Strain-induced coarsening of nanoscale precipitates in strength enhanced high Cr ferritic steels

Abstract

Abstract Strain-induced coarsening of precipitates, mainly M23C6, has been studied in several types of Gr. 122, Gr. 92 and Gr. 91 steels in a wide range of creep conditions. Strain-induced coarsening of precipitates should be separately evaluated in high stress and short-term creep region (or called “H”), where precipitates and subgrains are thermally stable, and low stress in long-term creep region (or called “L”), where thermal coarsening of precipitates and subgrains appear.
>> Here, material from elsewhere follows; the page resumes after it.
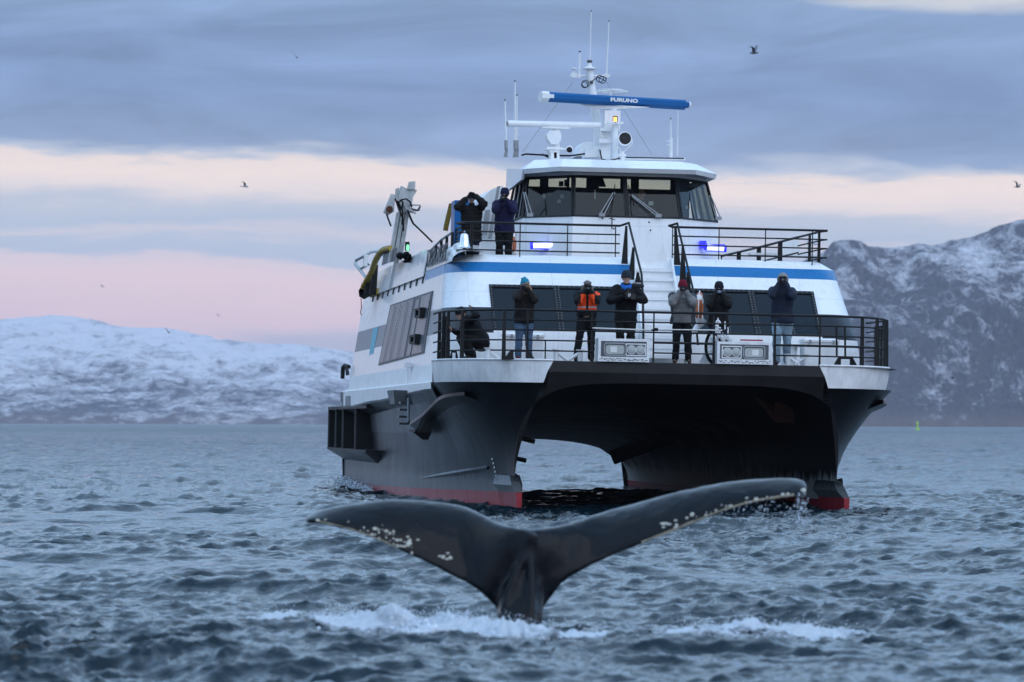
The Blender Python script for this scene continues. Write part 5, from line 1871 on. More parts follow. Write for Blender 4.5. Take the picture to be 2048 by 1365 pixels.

Creep plastic deformation does not accelerate the coarsening of precipitates during the primary and secondary creep regions in short-term creep region “H”. However, the coarsening of M23C6 precipitates occurs during the acceleration creep region and increases with decreasing of applied stress. The onset of long-term region “L” is accompanied by the thermal coarsening of M23C6 precipitates as well as strain-induced coarsening of M23C6 precipitates during secondary and acceleration creep regions and maybe in primary creep region under very low creep stress. In long-term region “L”, recovery of the dislocation substructure is controlled simultaneously by creep plastic deformation and pinning force from precipitates. On the other hand, the coarsening of precipitates is due to both thermal coarsening and strain-induced coarsening of precipitates. In fact, the stability of precipitates is the most important factor for the suppression of subgrain recovery in long-term region “L” rather than short-term creep region “H”. In long-term region “L”, greater thermal recovery of subgrains and M23C6 precipitates due to higher creep temperature or/and longer creep rupture life results in greater strain-induced coarsening of M23C6 precipitates.